Orange Jones says this burgeoning love of New Orleans is good news for tomorrow’s students. More and more Teach For America alumni will stay in New Orleans—as school and civic leaders as well as health care workers, city planners, and a host of other professionals. Some, like Needham, will remain teaching in New Orleans classrooms.

“I loved getting up and going to work this year,” says Needham, whose first year of teaching was incredibly stressful and exhausting, with workdays stretching 15 hours or more. That first year, the majority of second graders in her class had missed a year or more of schooling due to the upheaval of Katrina. Some lost family members in the storm or endured traumatic experiences such as losing their homes or witnessing violent crimes. Many of her 25 students, whose ages ranged from 7 to 10, hadn’t been adequately trained about how to behave in school; their reading levels ranged from pre–kindergarten to fourth grade. “One–third of my class did not recognize letters or numbers when they should have been beginning readers, writers, and capable of computing basic math,” says Needham. “I was completely overwhelmed by the multiple levels and needs of my students.” She didn’t sleep well that first year, particularly on Sunday nights when she tossed and turned, filled with anxiety about the upcoming week and what might have happened to her students over the weekend.

But her tenacity in reaching out for and accepting help, and developing strong relationships with her students and their families, led to substantial professional growth in her second year. She doesn’t know what her professional future entails beyond teaching at Wilson a third year, but she happily reports that her students have developed an appreciation for learning.

“They’re so pumped up about learning. It’s amazing to see. The numbers [from test scores] motivate them, but when they can tell their reading is better or they understand a math problem or they’re writing a paragraph when at the beginning of the year they couldn’t write a sentence, I think that’s what’s really exciting for them.”

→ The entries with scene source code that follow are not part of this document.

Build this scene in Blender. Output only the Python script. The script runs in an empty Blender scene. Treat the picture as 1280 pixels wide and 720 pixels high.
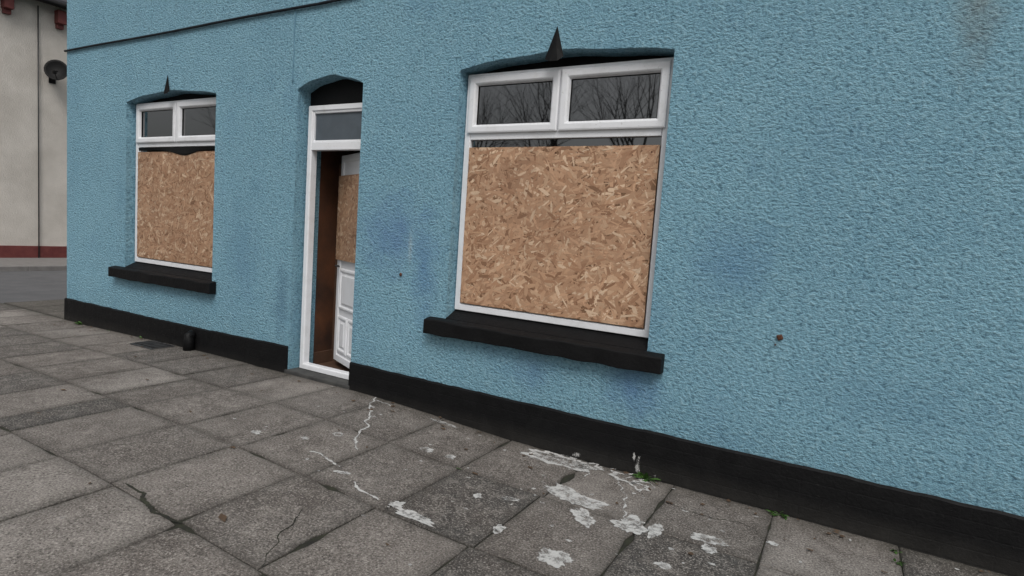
import bpy, bmesh, math, random
import numpy as np
from mathutils import Vector, Matrix, noise
random.seed(7); rng=np.random.default_rng(5)
sc=bpy.context.scene
col=sc.collection

# ------------------------------------------------------------------ materials
class N:
    def __init__(s,name):
        s.m=bpy.data.materials.new(name); s.m.use_nodes=True
        s.t=s.m.node_tree; s.b=s.t.nodes['Principled BSDF']; s.out=s.t.nodes['Material Output']
        s.tc=s.t.nodes.new('ShaderNodeTexCoord'); s.bn=None
    def new(s,k,**kw):
        n=s.t.nodes.new(k)
        for a,v in kw.items(): setattr(n,a,v)
        return n
    def link(s,a,b): s.t.links.new(a,b)
    def map(s,scale=(1,1,1),loc=(0,0,0),rot=(0,0,0)):
        n=s.new('ShaderNodeMapping'); n.inputs['Scale'].default_value=scale; n.inputs['Location'].default_value=loc; n.inputs['Rotation'].default_value=rot
        s.link(s.tc.outputs['Object'],n.inputs['Vector']); return n.outputs[0]
    def noise(s,sc_,det=4,rough=.55,vec=None,dist=0):
        n=s.new('ShaderNodeTexNoise'); n.inputs['Scale'].default_value=sc_; n.inputs['Detail'].default_value=det
        n.inputs['Roughness'].default_value=rough; n.inputs['Distortion'].default_value=dist
        s.link(vec if vec is not None else s.tc.outputs['Object'],n.inputs['Vector']); return n.outputs['Fac']
    def vor(s,sc_,feature='F1',vec=None,out='Distance'):
        n=s.new('ShaderNodeTexVoronoi'); n.feature=feature; n.inputs['Scale'].default_value=sc_
        s.link(vec if vec is not None else s.tc.outputs['Object'],n.inputs['Vector']); return n.outputs[out]
    def ramp(s,fac,stops):
        n=s.new('ShaderNodeValToRGB'); e=n.color_ramp.elements
        while len(e)<len(stops): e.new(.5)
        for k,(p,c) in enumerate(stops):
            e[k].position=p; e[k].color=(c if isinstance(c,tuple) else (c,c,c))+(1,)
        s.link(fac,n.inputs['Fac']); return n.outputs['Color']
    def mix(s,fac,a,b,mode='MIX'):
        n=s.new('ShaderNodeMix',data_type='RGBA',blend_type=mode)
        for inp,v in ((n.inputs[0],fac),(n.inputs[6],a),(n.inputs[7],b)):
            if isinstance(v,(int,float)): inp.default_value=v
            elif isinstance(v,tuple): inp.default_value=v+(1,)
            else: s.link(v,inp)
        return n.outputs[2]
    def math(s,op,a,b=0.,clamp=False):
        n=s.new('ShaderNodeMath',operation=op); n.use_clamp=clamp
        for inp,v in ((n.inputs[0],a),(n.inputs[1],b)):
            if isinstance(v,(int,float)): inp.default_value=v
            else: s.link(v,inp)
        return n.outputs[0]
    def color(s,c):
        if isinstance(c,tuple): s.b.inputs['Base Color'].default_value=c+(1,)
        else: s.link(c,s.b.inputs['Base Color'])
    def rough(s,c):
        if isinstance(c,(int,float)): s.b.inputs['Roughness'].default_value=c
        else: s.link(c,s.b.inputs['Roughness'])
    def spec(s,v): s.b.inputs['Specular IOR Level'].default_value=v
    def bump(s,h,strength=.5,dist=.01,prev=None):
        n=s.new('ShaderNodeBump'); n.inputs['Strength'].default_value=strength; n.inputs['Distance'].default_value=dist
        s.link(h,n.inputs['Height'])
        if prev is not None: s.link(prev,n.inputs['Normal'])
        s.link(n.outputs[0],s.b.inputs['Normal']); return n.outputs[0]
    def sep(s):
        n=s.new('ShaderNodeSeparateXYZ'); s.link(s.tc.outputs['Object'],n.inputs[0]); return n.outputs
    def blob(s,c,r,warp=1.6):
        if s.bn is None: s.bn=s.math('SUBTRACT',s.noise(7,4,.65),.5)
        mp=s.new('ShaderNodeMapping'); mp.inputs['Location'].default_value=tuple(-c[i]/r[i] for i in range(3)); mp.inputs['Scale'].default_value=tuple(1/r[i] for i in range(3))
        s.link(s.tc.outputs['Object'],mp.inputs['Vector'])
        ln=s.new('ShaderNodeVectorMath',operation='LENGTH'); s.link(mp.outputs[0],ln.inputs[0])
        return s.math('SUBTRACT',1.,s.math('ADD',ln.outputs['Value'],s.math('MULTIPLY',s.bn,warp)),True)

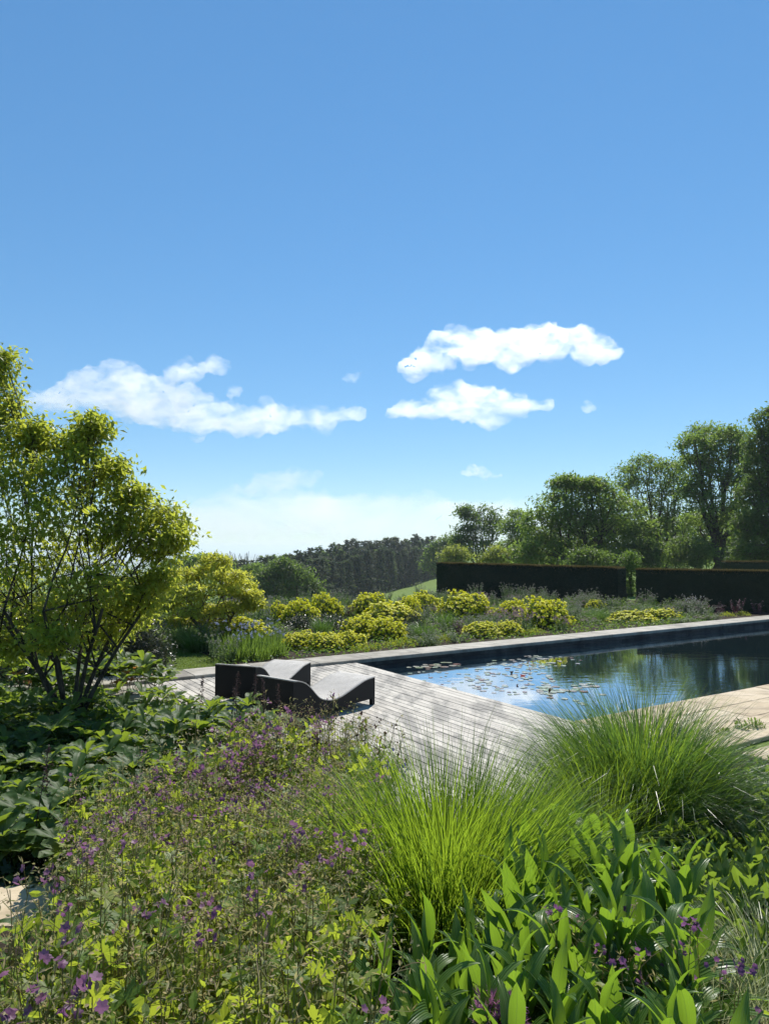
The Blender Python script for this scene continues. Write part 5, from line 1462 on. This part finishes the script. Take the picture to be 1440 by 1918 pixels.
# ------------------------------------------------------------------ broad lance-leaved plants
LLN = []
for i, (L_, W_, dr, lf) in enumerate(((.29, .064, .85, 1.45), (.26, .058, 1.3, 1.35), (.31, .066, .6, 1.5), (.25, .066, 1.6, 1.15), (.28, .070, 1.9, 1.0), (.20, .042, .4, 1.4))):
    V, F = blade_mesh(L_, W_, 9, 4, dr, lf - .35, .5, .75, .05, seed=600 + i, tip=1.25)
    LLN.append(Geo().add(V, F).mesh('leaf', M['lance'], True))
def make_lance(seed, nl, H, spread=.5, meshes=LLN):
    r = np.random.default_rng(seed); o = thing('lance_leaf_plant', 'x', 'foliage plant')
    top = np.array([r.normal(0, .03), r.normal(0, .03), H])
    link('stem', Geo().add(*tubes(np.array([[(0, 0, -.02), tuple(top * .5), tuple(top)]]), np.array([[.008, .007, .004]]), 5)).mesh('stem', M['lance']), o)
    for k in range(nl):
        t = (k + .6) / nl
        l = link('leaf', meshes[int(r.integers(len(meshes)))], o, top * t, k * 2.39996 + r.normal(0, .2))
        up = .15 + .75 * t
        l.rotation_euler = (RAD(60) * up - .55 + r.normal(0, .16), r.normal(0, .12), l.rotation_euler[2])
        s = (1.25 - .45 * t) * r.uniform(.85, 1.12); l.scale = (s, s, s)
    return o
LP1 = Kind([make_lance(610 + i, 12 + i % 3, (.42, .5, .36, .46)[i]) for i in range(4)])
LP2 = Kind([make_lance(620 + i, 8, .22, meshes=LLN[3:]) for i in range(2)])
pts = []; lan = []
rng = np.random.default_rng(44)
k = 0
TOPL = ([690, 740, 800, 850, 900, 960, 1020, 1080, 1140, 1200, 1260, 1300], [1790, 1720, 1670, 1650, 1650, 1570, 1500, 1500, 1530, 1560, 1620, 1680])
for tr in range(2500):
    px = rng.uniform(710, 1290); ty = np.interp(px, *TOPL); py = ty + (1935 - ty) * rng.random() ** 1.1
    p = foot(px, py + 12, .62)
    if not far_enough(p, .105): continue
    zone = 'left clump' if px < 900 else 'tall middle clump' if px < 1120 else 'right clump'
    row = 'back' if py < ty + 90 else 'middle' if py < ty + 220 else 'front'
    o_ = LP1.put(int(rng.integers(4)), p, rng.uniform(0, 6.28), rng.uniform(.98, 1.25) * (1.0 if p[1] > 2.6 else .9), 'x', 'broad lance leaved shoots', tilt=(rng.normal(0, .12), rng.normal(0, .12)))
    lan.append((o_, p[0] / p[1], p[1], 'broad lance leaved shoot, ' + zone))
    k += 1
    if k > 150: break
print('lance', k); rank(lan, 7, '')
# low leaf plants on the right, joined foliage
def make_low(seed, mat='lance2', nsh=9, H=.34, R=.2, leaf=.11):
    r = np.random.default_rng(seed); o = thing('leafy_plant', 'x', 'foliage plant')
    P, q = spread_pts(r, nsh, R, 1); T = P * 1.3 + np.stack([0 * q, 0 * q, H * r.uniform(.7, 1.15, nsh)], -1)
    g = Geo().add(*tubes(np.stack([P, (P + T) / 2, T], 1), np.full((nsh, 3), .0035), 4))
    i = np.repeat(np.arange(nsh), 12); n = len(i); t = (np.tile(np.arange(12), nsh) + 1) / 12
    C = P[i] * (1 - t[:, None]) + T[i] * t[:, None]; az = np.tile(np.arange(12), nsh) * 2.4 + r.normal(0, .3, n)
    el = .15 + 1.0 * t + r.normal(0, .15, n)
    D = np.stack([np.cos(az) * np.cos(el), np.sin(az) * np.cos(el), np.sin(el)], -1)
    g.add(*inst(LB_V, LB_F, C, D, np.stack([-np.cos(az) * np.sin(el), -np.sin(az) * np.sin(el), np.cos(el)], -1) + r.normal(0, .2, (n, 3)), np.stack([leaf * .85 * r.uniform(.7, 1.2, n), leaf * r.uniform(.7, 1.25, n), np.full(n, leaf)], -1)))
    link('foliage', g.mesh('foliage', M[mat]), o)
    return o
LO = Kind([make_low(640 + i, leaf=(.11, .13, .09)[i]) for i in range(3)])
def make_jagged(seed):
    r = np.random.default_rng(seed); o = thing('jagged_leaf_plant', 'x', 'foliage plant'); n = 130
    P, q = spread_pts(r, n, .26, 1); P[:, 2] = .06 + .24 * r.random(n) * (1.1 - q)
    link('foliage', Geo().add(*inst(PALM_V, PALM_F, P, nrm(P * (1, 1, 0) + r.normal(0, .12, P.shape)), rdir(r, n, 1.3), np.stack([r.uniform(.05, .09, n), r.uniform(.09, .16, n), r.uniform(.06, .12, n)], -1))).mesh('foliage', M['blue_green']), o)
    return o
BG = Kind([make_jagged(650 + i) for i in range(2)])
pts = []; k = 0; lows = []
TOPR = ([1120, 1200, 1280, 1350, 1440, 1520], [1530, 1515, 1500, 1460, 1425, 1410])
for tr in range(2500):
    px = rng.uniform(1130, 1520); ty = np.interp(px, *TOPR); py = ty + (1830 - ty) * rng.random()
    if px < 1290 and py > 1580: continue
    p = foot(px, py, .33)
    u_, v_ = to_uv(p)
    if v_ < POOL_W + 4.2 and u_ > .3: continue
    if not far_enough(p, .2): continue
    row = 'close to the paving' if py < 1520 else 'in the middle of the low drift' if py < 1650 else 'above the pale grass'
    side = 'at the right edge' if px > 1390 else 'beside the dark grass clump' if px < 1290 else 'half way to the edge'
    lows.append((LO.put(int(rng.integers(3)), p, rng.uniform(0, 6.28), rng.uniform(.75, 1.05), 'x', 'low leafy plants on the right'), p[0] / p[1], p[1], 'low green leafy plant'))
    k += 1
    if k > 150: break
print('low', k); rank(lows, 8, 'on the right')
pts = []; k = 0; bgs = []
for tr in range(600):
    px = rng.uniform(-80, 140); py = rng.uniform(1500, 1640)
    p = foot(px, py, .3)
    if not far_enough(p, .22) or p[1] < 4.75: continue
    bgs.append((BG.put(k, p, rng.uniform(0, 6.28), rng.uniform(.8, 1.15), 'x', 'blue green foliage at the left edge'), p[0] / p[1], p[1], 'blue green jagged foliage by the left edge'))
    k += 1
    if k > 26: break
rank(bgs, 3, '')
for i, (px, py, lab) in enumerate(((45, 1700, 'bright dock like leaves beside the pale slab, left one'), (95, 1690, 'bright dock like leaves beside the pale slab, right one'), (150, 1660, 'two dark green upright leaves behind the pale slab'), (60, 1760, 'bright broad leaves at the left edge below the slab'),
        (590, 1720, 'green lance leaves in the gap between geraniums and the lance leaved clump'), (650, 1760, 'lance leaves left of the lance leaved clump'), (600, 1820, 'low lance leaves at the foot of the geraniums'), (660, 1850, 'low lance leaves beside the bottom edge'), (560, 1880, 'low lance leaves at the bottom among geraniums'))):
    LP2.put(i, foot(px, py, .32), i * 1.9, .95, lab, 'small lance leaved plants')
# plants in the paving gap
for i, (px, py) in enumerate(((1368, 1372), (1385, 1370), (1402, 1367), (1420, 1365), (1350, 1376), (1438, 1362))):
    p = gz(px, py, -.03); p[2] = -.06
    p[:2] += UD * (.13 * ((i * 7) % 5 - 2)); LO.put(i, p, i, (.3, .42, .24, .46, .28, .36)[i], nth(1 + sorted((1368, 1385, 1402, 1420, 1350, 1438)).index(px)) + ' from left of the tiny plants in the paving joint', 'plants in the paving joint')
for k_ in (GE, GQ, GP, GD, GB, LP1, LP2, LO, BG, RG, RS, RZ): k_.drop_unused()

# allium head at the bottom
p = foot(932, 1885, .55)
al = thing('allium', 'pink purple spiky allium head at the bottom edge among dark leaves', 'flower', p)
r = np.random.default_rng(70)
link('stem', Geo().add(*tubes(np.array([[(0, 0, 0), (.01, 0, .25), (0, 0, .5)]]), np.array([[.006, .005, .005]]), 6)).mesh('stem', M['lance']), al)
n = 130; d_ = rdir(r, n, .55); L_ = r.uniform(.05, .085, (n, 1)); c = np.array([0, 0, .5])
g = Geo().add(*tubes(np.stack([np.repeat(c[None], n, 0), c + d_ * L_ * .5, c + d_ * L_], 1), np.full((n, 3), .0011), 3))
link('pedicels', g.mesh('pedicels', M['allium']), al)
g = Geo(); m = 6; i = np.repeat(np.arange(n), m)
g.add(*inst(LD_V, LD_F, (c + d_ * L_ * .98)[i], nrm(d_[i] * .7 + r.normal(0, .5, (n * m, 3))), rdir(r, n * m, 0), np.stack([np.full(n * m, .010), r.uniform(.018, .034, n * m), np.full(n * m, .01)], -1)))
link('florets', g.mesh('florets', M['allium']), al)

# ------------------------------------------------------------------ uncountable cover
r = np.random.default_rng(88)
def cover(name, label, n, fn, mat, leaf, lo, hi, flat=1.2, tmpl=(LB_V, LB_F)):
    P = []
    xy = fn(n)
    z = ground(xy[:, 0], xy[:, 1]) + r.uniform(lo, hi, len(xy))
    P = np.concatenate([xy, z[:, None]], -1); m = len(P)
    g = Geo().add(*inst(tmpl[0], tmpl[1], P, nrm(r.normal(0, 1, (m, 3)) * (1, 1, .5)), rdir(r, m, flat), leaf * r.uniform(.5, 1.4, m)))
    o = link(name, g.mesh(name, M[mat])); tag(o, label, 'ground cover', None, 'stuff')
def nearbed(n):
    y = r.uniform(1.5, 8.4, n * 2); x = r.uniform(-1, 1.35, n * 2) * (y * .62 + .5)
    xy = np.stack([x, y], -1); u_, v_ = to_uv(xy)
    ok = ((v_ > 8.1) | (u_ < -nb * BW - 1.15)) & ~((v_ < POOL_W + 4.15) & (u_ > .4))
    ok &= ~((y > 3.2) & (y < 4.72) & (x / y < (150 - 720) / FPX))
    return xy[ok][:n]
cover('leaf_litter', 'brown fallen leaves on the soil under the near plants', 12000, nearbed, 'dead_leaf', .05, .03, .06, 3)
cover('undergrowth', 'small green leaves filling the gaps under the near plants', 22000, nearbed, 'mid_leaf', .055, .04, .22)
def rodbed(n):
    y = r.uniform(5, 14.5, n * 3); x = -r.uniform(.1, .66, n * 3) * y - .4
    xy = np.stack([x, y], -1); u_, v_ = to_uv(xy)
    ok = (u_ < -nb * BW - 1.15) & (v_ > V0)
    return xy[ok][:n]
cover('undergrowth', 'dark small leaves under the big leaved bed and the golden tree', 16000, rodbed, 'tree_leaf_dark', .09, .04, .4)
def farbed(n):
    px = r.uniform(405, 1330, n); c0 = np.array([cop_d(q) for q in px]); c1 = hedge_d(px)
    dd = c0 + .12 + (np.maximum(c1 - c0, .4) - .2) * r.random(n) ** .8
    xy = np.stack([(px - 720) / FPX * dd, dd], -1)
    return xy
cover('ground_cover', 'green leafy ground cover between the plants of the far bed', 26000, farbed, 'mid_leaf', .10, .02, .16, .8, (LD_V, LD_F))
def lawnb(n):
    px = r.uniform(280, 420, n); dd = r.uniform(14.6, 22, n)
    xy = np.stack([(px - 720) / FPX * dd, dd], -1); u_, v_ = to_uv(xy)
    return xy[v_ < V0 - CW - .03]
M['lawn_blade'] = leaf_mat('lawn_blade', [(.09,.14,.02), (.12,.17,.025), (.07,.12,.02)], (.35,.45,.04), .4, .5)
cover('lawn_grass', 'short mown grass of the little lawn beyond the coping', 30000, lawnb, 'lawn_blade', .03, .0, .012, .2, (LD_V, LD_F))

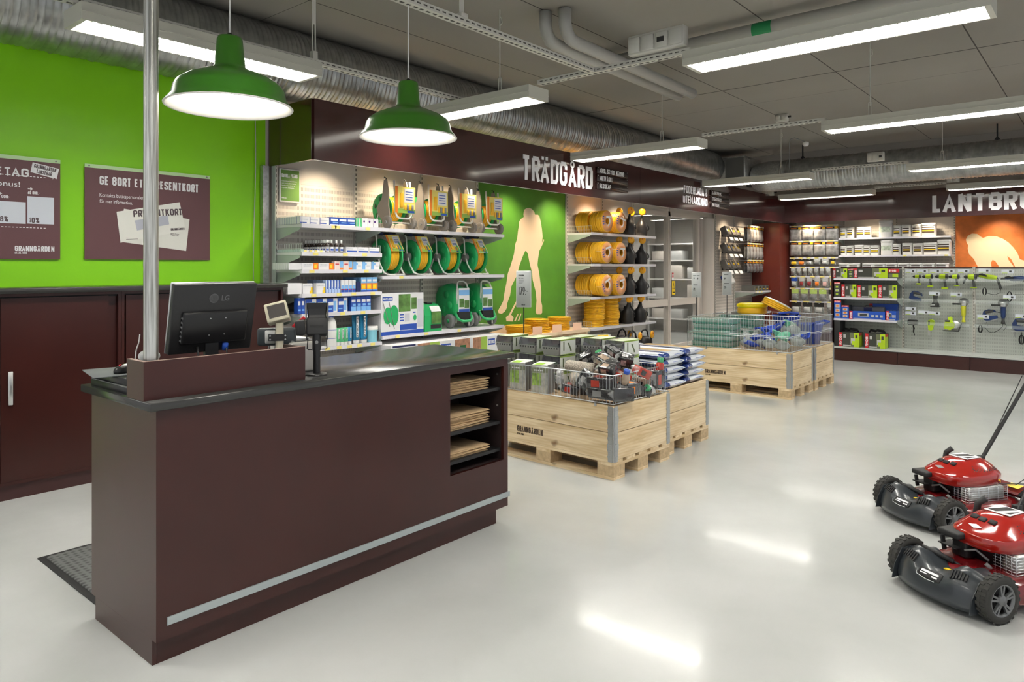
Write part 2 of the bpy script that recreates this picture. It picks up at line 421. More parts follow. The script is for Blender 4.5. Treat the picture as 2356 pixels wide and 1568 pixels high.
# ============================================================ room shell
CEIL = 3.75; WX = -6.10; BY = 16.15
mf = mat('epoxy_floor', (0.60, 0.61, 0.585), 0.20, spec=0.5, coat=0.25)
nt, N, L = nodes_of(mf); b = N['Principled BSDF']
tc = N.new('ShaderNodeTexCoord'); n = N.new('ShaderNodeTexNoise'); n.inputs['Scale'].default_value = 1.1; n.inputs['Detail'].default_value = 6
L.new(tc.outputs['Object'], n.inputs['Vector'])
cr = N.new('ShaderNodeValToRGB'); cr.color_ramp.elements[0].position = .35; cr.color_ramp.elements[0].color = (.43, .445, .43, 1); cr.color_ramp.elements[1].position = .7; cr.color_ramp.elements[1].color = (.51, .52, .51, 1)
L.new(n.outputs['Fac'], cr.inputs[0]); L.new(cr.outputs[0], b.inputs['Base Color'])
n2 = N.new('ShaderNodeTexNoise'); n2.inputs['Scale'].default_value = 5; n2.inputs['Detail'].default_value = 3; L.new(tc.outputs['Object'], n2.inputs['Vector'])
bp = N.new('ShaderNodeBump'); bp.inputs['Strength'].default_value = .06; bp.inputs['Distance'].default_value = .02
L.new(n2.outputs['Fac'], bp.inputs['Height']); L.new(bp.outputs[0], b.inputs['Normal'])
struct(MB().box(-8.9, -2.5, -0.1, 4.5, 17, 0).build('floor', mf))

# ceiling: painted boards with open joints
mc = mat('ceiling_board', (0.30, 0.28, 0.25), 0.75)
nt, N, L = nodes_of(mc); b = N['Principled BSDF']
g = N.new('ShaderNodeNewGeometry'); s = N.new('ShaderNodeSeparateXYZ'); L.new(g.outputs['Position'], s.inputs[0])
def line(axis, off, per, w):
    d = mth(nt, 'ABSOLUTE', mth(nt, 'SUBTRACT', mth(nt, 'FRACT', mth(nt, 'DIVIDE', mth(nt, 'SUBTRACT', s.outputs[axis], off - per / 2), per)), 0.5))
    return mth(nt, 'LESS_THAN', d, w / per / 2)
la = line('X', -1.04, 1.34, 0.012); lb = line('Y', 8.46, 6.0, 0.025); lc = line('Y', 9.4, 6.0, 0.006)
fm = mth(nt, 'MAXIMUM', mth(nt, 'MAXIMUM', la, lb), lc)
nn = N.new('ShaderNodeTexNoise'); nn.inputs['Scale'].default_value = .8
cr = N.new('ShaderNodeValToRGB'); cr.color_ramp.elements[0].color = (.24, .225, .20, 1); cr.color_ramp.elements[1].color = (.32, .30, .27, 1)
L.new(g.outputs['Position'], nn.inputs['Vector']); L.new(nn.outputs['Fac'], cr.inputs[0])
mx = N.new('ShaderNodeMix'); mx.data_type = 'RGBA'; L.new(fm, mx.inputs[0]); L.new(cr.outputs[0], mx.inputs[6]); mx.inputs[7].default_value = (.04, .035, .03, 1)
L.new(mx.outputs[2], b.inputs['Base Color'])
struct(MB().box(-8.9, -2.5, CEIL, 4.5, 17, CEIL + .1).build('ceiling', mc))
M_wallgrey = mat('wall_grey', (0.50, 0.50, 0.47), 0.7)
M_wallgreen = mat('lime_wall', (0.27, 0.70, 0.014), 0.28, spec=0.35)
struct(MB().box(WX - .1, .35, 0, WX, 3.62, CEIL).build('wall_left_green', M_wallgreen))
struct(MB().box(WX - .1, -2.5, 0, WX, .349, CEIL).build('wall_left_near', mat('near_wall_white', (.72, .70, .66), .6)))
# left wall with the glazed door opening (Y 10.35 to 13.2)
mb = MB().box(WX - .1, 3.62, 0, WX, 10.28, CEIL).box(WX - .1, 13.2, 0, WX, 17, CEIL).box(WX - .1, 10.28, 2.55, WX, 13.2, CEIL)
struct(mb.build('wall_left', mat('wall_cream', (0.60, 0.55, 0.49), 0.6)))
struct(MB().box(-8.9, BY, 0, 4.5, BY + .1, CEIL).build('wall_back', mat('wall_beige', (0.42, 0.40, 0.36), 0.7)))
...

It’s no less exciting for their teacher.

“I want them to like learning and like going to school. I want them to think it’s cool to be smart. I always talk about that stuff with them. I praise them so much—when they get something right or even say something nice to a classmate. They need encouragement. I want to give them a bigger picture of what’s out there.”

One day in late May, when I stopped into Needham’s class, she was sitting at the front of the room in the swivel chair reading with one of her students, Cabria.

“Do you know how many words you just read in one minute?” Needham asked Cabria, once she’d finished. “One hundred fourteen. At the end of second grade, you’re supposed to read 90 words per minute, so you’re above the goal for the end of second grade.”

She looked pointedly at her student. “I am so proud of you. You have worked so hard. You have grown your brain two years this year. You are definitely ready for third grade. How do you feel?”

“Proud,” answered Cabria.

“I’m proud of you, too.”

Needham and Cabria exchanged a high five before Cabria returned to her seat.

“Good stuff,” Needham told me. “Makes me proud.”

Later, when I asked her about her 23 charges, and the potential impact she’s making on their lives, Needham told me: “It’s crazy when I think about the responsibility on my shoulders. I’m just a few years out of school. This is an incredible leadership position. I don’t know many other professions where you can have so much responsibility.”

That Teach For America helped bring this young, motivated, and resourceful teacher to choose this particular responsibility is good news—both for the kids in her classroom and for the city of New Orleans.

Eve Abrams is a writer, teacher, and radio producer who currently teaches in a New Orleans Charter School.